Public education is a threat.

It really is that simple, and once you internalize the dangerous simplicity of that statement, it should become painfully clear why public education has come under attack. A good education provides freedom, the kind of freedom that should be enjoyed by all Americans regardless of background, race or ethnicity. A good education provides the qualifications necessary to acquire a good job, which provides the freedom to make a decent living, which provides the freedom to support a family and live a reasonably comfortable life. Certainly there are those who have managed to accomplish these things without the benefit of a great education, but I think we can all agree those numbers are few. And although it is true that a college degree no longer offers anywhere near the job security that it did once upon a time, I think we can agree that it provides a much better chance at security than a GED.

But there are those who aren’t interested in freedom, or at least not in freedom for all. Because freedom for all means equal access for all, which means fewer special privileges for the few which…well… is kinda scary for those few.
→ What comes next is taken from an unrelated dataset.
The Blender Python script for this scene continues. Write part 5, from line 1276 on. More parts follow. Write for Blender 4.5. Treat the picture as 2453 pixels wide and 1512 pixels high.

So instead of embracing equality, these terrified yet mighty few prefer to work overtime (or to hire those who will work overtime on their behalf for a considerable sum)  ensuring that the few remain the few and not the many. Which brings me to the rather interesting article I ran across recently in the Daily Kos  discussing what’s going on in Wisconsin public schools entitled “The price of a ‘free’ public education turns out to be damn expensive”.

Pretty self-explanatory I’d say. I’d suggest reading the entire article, and here’s a peek to show you why:

“Thirty-three years ago when I started high school (GO PURGOLDERS!), my parents did not have to pay any fees for me to attend school. There were no fees for me to play football, and no fees for textbooks or consumables. As I recall, the only fees my parents paid while I was in high school were $20 for a season pass to all athletic events (total of $80 for four years), and $60 for driver’s education my sophomore year. That was it.

Now, 30-some years later due to a shifting of the tax burden from the wealthy and businesses, school funding has taken a hit. Now my taxes no longer cover what it costs to educate a child.

And yet, Article X Section 3 of the Wisconsin State Constitution states:

The legislature shall provide by law for the establishment of district schools, which shall be as nearly uniform as practicable; and such schools shall be free and without charge for tuition to all children between the ages of 4 and 20 years…

Well, this does not look like free to me:

Off-season football camp: $75.00
Athletic fee (per sport): $115.00 x 2 (Football and Wrestling)
Off-season Speed, Strength, and Conditioning: $70
Spirit Pack (Clothing required for football): $45
Activity Fee: $30.00
Consumable Material Fee: $17.00
Planner: $5.00
SCI111-Course Fee Yr: $4.00
Textbook Fee: $35.00
Gatorade Fee: $20.00 (Added fee for football to pay for post-game refreshments)
Optional Yearbook: $47.00
Optional Student Athletic Pass: $20.00″

Not only are our public schools being allowed to crumble and fail, but we, born with the mark of the Beast (otherwise known as the mark of not being rich), are being asked to use our own tax dollars to set fire to one of the last best hopes we ever had of achieving a better life.

If that’s not a crime I don’t know what is.